Praktik seni partisipatoris sejak Moelyono di era 1980-an kini telah berkembang pesat dalam berbagai bentuknya, walaupun masih dalam skala kecil-kecilan. Mereka, seperti misalnya kolektif seni Jatiwangi Art Factory, mengupayakan solusi bersama atas masalah-masalah sosial melalui aktivitas kesenian. Kita dapat menyebut pula berbagai kelompok seniman yang berkumpul dalam wadah kolektif Gudang Sarinah Ekosistem di Jakarta sebagai contoh seni partisipatoris di ruang urban. Dalam praktik seni partisipatoris macam itu, diskursus keindahan betul-betul tertanam pada aktivisme kebangsaan.

Apabila kita menempatkan kesenian dalam konteks kebangsaan dan hendak menggagas bentuk kebijakan negara yang mau memajukan kesenian, maka kita mesti berangkat dari kebutuhan konkret masyarakat kita. Mayoritas bangsa Indonesia masih kekurangan akses pada ekspresi kesenian. Apa yang kita perlukan bukan hanya literasi visual bagi rakyat banyak, tetapi juga praktik-praktik kesenian yang melibatkan warga, memperluas akses bagi kaum yang terpinggirkan.

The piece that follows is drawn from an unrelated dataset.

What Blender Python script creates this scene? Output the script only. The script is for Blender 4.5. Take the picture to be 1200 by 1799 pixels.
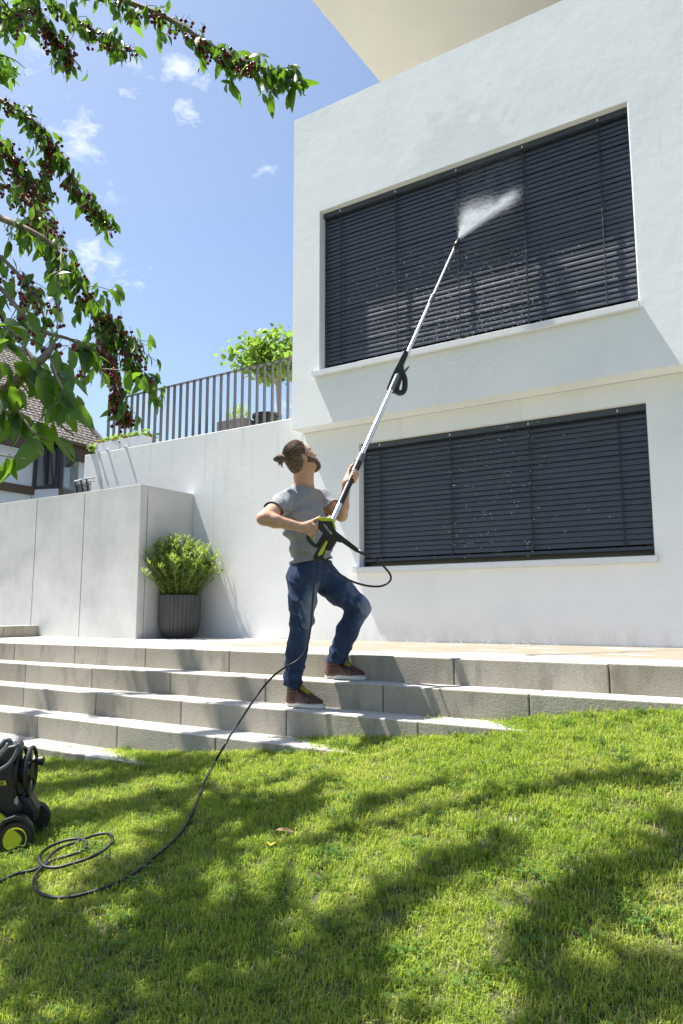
import bpy, bmesh, math, random
import numpy as np
from mathutils import Vector, Matrix, noise
R = math.radians
random.seed(7); rng = np.random.default_rng(7)
scene = bpy.context.scene
for o in list(bpy.data.objects): bpy.data.objects.remove(o)
COL = scene.collection

# ------------------------------------------------------------------ camera, sky, sun, exposure
F_PX, CX, CY = 1288.58, 600.0, 899.5
CAM = np.array([0.0, 0.0, 0.2787])
yaw, pit, rol = R(32.8291), R(7.8255), R(-0.0922)
fw = np.array([-math.sin(yaw)*math.cos(pit), math.cos(yaw)*math.cos(pit), math.sin(pit)])
rt = np.array([math.cos(yaw), math.sin(yaw), 0.0]); up = np.cross(rt, fw)
rt, up = rt*math.cos(rol)+up*math.sin(rol), up*math.cos(rol)-rt*math.sin(rol)
cam_d = bpy.data.cameras.new('camera'); cam = bpy.data.objects.new('camera', cam_d); COL.objects.link(cam)
cam_d.sensor_fit = 'VERTICAL'; cam_d.sensor_height = 24.0; cam_d.lens = 24.0*F_PX/1799.0
cam_d.clip_start = 0.05; cam_d.clip_end = 3000
cam.matrix_world = Matrix(((rt[0], up[0], -fw[0], CAM[0]), (rt[1], up[1], -fw[1], CAM[1]), (rt[2], up[2], -fw[2], CAM[2]), (0, 0, 0, 1)))
scene.camera = cam

SUN = np.array([0.465, 0.092, -1.0])           # direction the light travels
su = -SUN/np.linalg.norm(SUN)
sun_el = math.asin(su[2]); sun_rot = math.atan2(su[0], su[1])
world = bpy.data.worlds.new('World'); scene.world = world; world.use_nodes = True
wn = world.node_tree; wn.nodes.clear()
w_out = wn.nodes.new('ShaderNodeOutputWorld'); w_bg = wn.nodes.new('ShaderNodeBackground')
sky = wn.nodes.new('ShaderNodeTexSky'); sky.sky_type = 'NISHITA'; sky.sun_disc = False
sky.sun_elevation = sun_el; sky.sun_rotation = sun_rot; sky.altitude = 300; sky.air_density = 1.1; sky.dust_density = 1.6; sky.ozone_density = 1.0
w_bg.inputs['Strength'].default_value = 0.082
wn.links.new(w_bg.outputs[0], w_out.inputs[0])

def dirpx(px, py):
    d = fw*F_PX + rt*(px-CX) - up*(py-CY); return d/np.linalg.norm(d)
# thin wisps of cloud: noise inside soft discs at the directions where they float
w_tc = wn.nodes.new('ShaderNodeTexCoord')
w_map = wn.nodes.new('ShaderNodeMapping'); w_map.inputs['Scale'].default_value = (1.0, 1.0, 1.7)
wn.links.new(w_tc.outputs['Generated'], w_map.inputs[0])
w_no = wn.nodes.new('ShaderNodeTexNoise'); w_no.inputs['Scale'].default_value = 30; w_no.inputs['Detail'].default_value = 9; w_no.inputs['Roughness'].default_value = .62; w_no.inputs['Distortion'].default_value = .35
wn.links.new(w_map.outputs[0], w_no.inputs['Vector'])
def wmath(op, a, b=None):
    m = wn.nodes.new('ShaderNodeMath'); m.operation = op
    for i, v in enumerate((a, b)):
        if v is None: continue
        if isinstance(v, (int, float)): m.inputs[i].default_value = v
        else: wn.links.new(v, m.inputs[i])
    return m.outputs[0]
cov = None
for (px, py, rad, amp) in ((322, 130, 58, 1.0), (238, 132, 50, .85), (328, 196, 46, .85), (140, 235, 70, .85), (90, 120, 80, .6), (165, 455, 60, .8), (195, 490, 50, .75), (250, 492, 36, .6), (30, 520, 60, .6), (480, 300, 60, .35), (180, 318, 50, .4), (500, 700, 90, .6), (60, 640, 160, .35)):
    vm = wn.nodes.new('ShaderNodeVectorMath'); vm.operation = 'DISTANCE'
    wn.links.new(w_tc.outputs['Generated'], vm.inputs[0]); vm.inputs[1].default_value = tuple(dirpx(px, py))
    v = wmath('MULTIPLY', wmath('MAXIMUM', wmath('SUBTRACT', 1.0, wmath('DIVIDE', vm.outputs['Value'], rad/F_PX)), 0.0), amp)
    cov = v if cov is None else wmath('MAXIMUM', cov, v)
cov2 = wmath('MULTIPLY', wmath('MAXIMUM', wmath('SUBTRACT', wmath('ADD', w_no.outputs['Fac'], wmath('MULTIPLY', cov, .36)), .66), 0.0), 2.2)
cov2 = wmath('MULTIPLY', wmath('MINIMUM', cov2, .6), wmath('MINIMUM', wmath('MULTIPLY', cov, 4.0), 1.0))
w_mix = wn.nodes.new('ShaderNodeMix'); w_mix.data_type = 'RGBA'
wn.links.new(cov2, w_mix.inputs['Factor'])
wn.links.new(sky.outputs[0], w_mix.inputs['A']); w_mix.inputs['B'].default_value = (7.2, 7.4, 7.8, 1)
wn.links.new(w_mix.outputs['Result'], w_bg.inputs['Color'])

sun_d = bpy.data.lights.new('sun', 'SUN'); sun_o = bpy.data.objects.new('sun', sun_d); COL.objects.link(sun_o)
sun_d.energy = 5.0; sun_d.angle = R(0.53); sun_d.color = (1.0, .955, .88)
sun_o.rotation_euler = Vector(tuple(SUN)).to_track_quat('-Z', 'Y').to_euler()
vs = scene.view_settings; vs.view_transform = 'Standard'; vs.look = 'None'; vs.gamma = 1.0; vs.use_curve_mapping = False
vs.exposure = 1.24
scene.cycles.max_bounces = 8; scene.cycles.diffuse_bounces = 4; scene.cycles.transmission_bounces = 6; scene.cycles.transparent_max_bounces = 8
scene.cycles.use_denoising = True
scene.cycles.sample_clamp_indirect = 8

# ------------------------------------------------------------------ helpers
def V(p): return Vector((float(p[0]), float(p[1]), float(p[2])))
def ray(px, py): return (fw*F_PX + rt*(px-CX) - up*(py-CY))/F_PX
def Q(px, py, D): return CAM + ray(px, py)*D                    # point seen at pixel px,py at depth D along the optical axis
def atY(px, py, Y): d = ray(px, py); return CAM + d*((Y-CAM[1])/d[1])
def atZ(px, py, Z): d = ray(px, py); return CAM + d*((Z-CAM[2])/d[2])
def atPlane(px, py, P0, N): d = ray(px, py); return CAM + d*(np.dot(np.array(P0)-CAM, N)/np.dot(d, N))
def proj(P):
    d = np.asarray(P, float)-CAM; z = d@fw
    return CX+F_PX*(d@rt)/z, CY-F_PX*(d@up)/z, z
LX_ = [-8, -6, -4.9, -4.3, -3.6, -2.7, -2.0, -1.45, -1.15, -.6, 0, 1.2]
LZ_ = [-.76, -.715, -.668, -.658, -.612, -.530, -.465, -.400, -.345, -.29, -.26, -.21]
def lawn_z(x, y):                                    # slope that climbs to the right along the steps and flattens towards the viewer
    y = np.clip(y, -6, 5); w = np.clip((y-1.7)/1.7, 0, 1); w = w*w*(3-2*w)
    return w*np.interp(x, LX_, LZ_)+(1-w)*(-.50+.05*(np.clip(x, -8, 2)+2.5))+.18*(y-3.6)+.018
def lawn_at(px, py, dz=0.0):
    d = ray(px, py); lo, hi = .5, 12.0
    for _ in range(50):
        m = (lo+hi)/2; q = CAM+d*m
        if q[2]-dz < lawn_z(q[0], q[1]): hi = m
        else: lo = m
    return CAM+d*lo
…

Perluasan akses dan partisipasi warga dalam praktik seni rupa kontemporer adalah kunci apabila kita hendak mewujudkan sintesis antara seni rupa dan kebangsaan. Perluasan akses dan partisipasi adalah instrumen yang melaluinya kebangsaan hadir sebagai ihwal yang konkret di kehidupan semua orang yang terlibat.

Catatan:

1. S. Sudjojono, “Seni-Loekis di Indonesia, Sekarang dan Jang Akan Datang”. Dalam S. Sudjojono, Seni Loekis, Kesenian dan Seniman (Yogyakarta: Indonesia Sekarang), 1946, h. 5.

2. Ibid., h. 7.

3. S. Sudjojono, “Basoeki Abdullah dan Kesenian Meloekis”. Dalam S. Sudjojono, Seni Loekis, Kesenian dan Seniman, h. 19.

4. Ibid., h. 18.

5. S. Sudjojono, “Kebenaran Nomor Satoe, Baroe Kebagoesan”. Dalam S. Sudjojono, Seni Loekis, Kesenian dan Seniman, h. 40.

6. S. Sudjojono, “Seni Rupa yang Menjawab Tantangan Masa Kini”. Dalam majalah SANI, 28 Juni 1985, h. 38.

7. Ibid., h. 36.

8. S. Sudjojono, “Seorang Seniman Dengan Sendirinja Haroes Seorang Nasionalis”. Dalam S. Sudjojono, Seni Loekis, Kesenian dan Seniman, h. 25.

9. S. Sudjojono, “Djaman Raden Saleh Dibandingkan dengan Djaman Peloekis-Peloekis Angkatan Moeda”. Dalam S. Sudjojono, Seni Loekis, Kesenian dan Seniman, h. 48.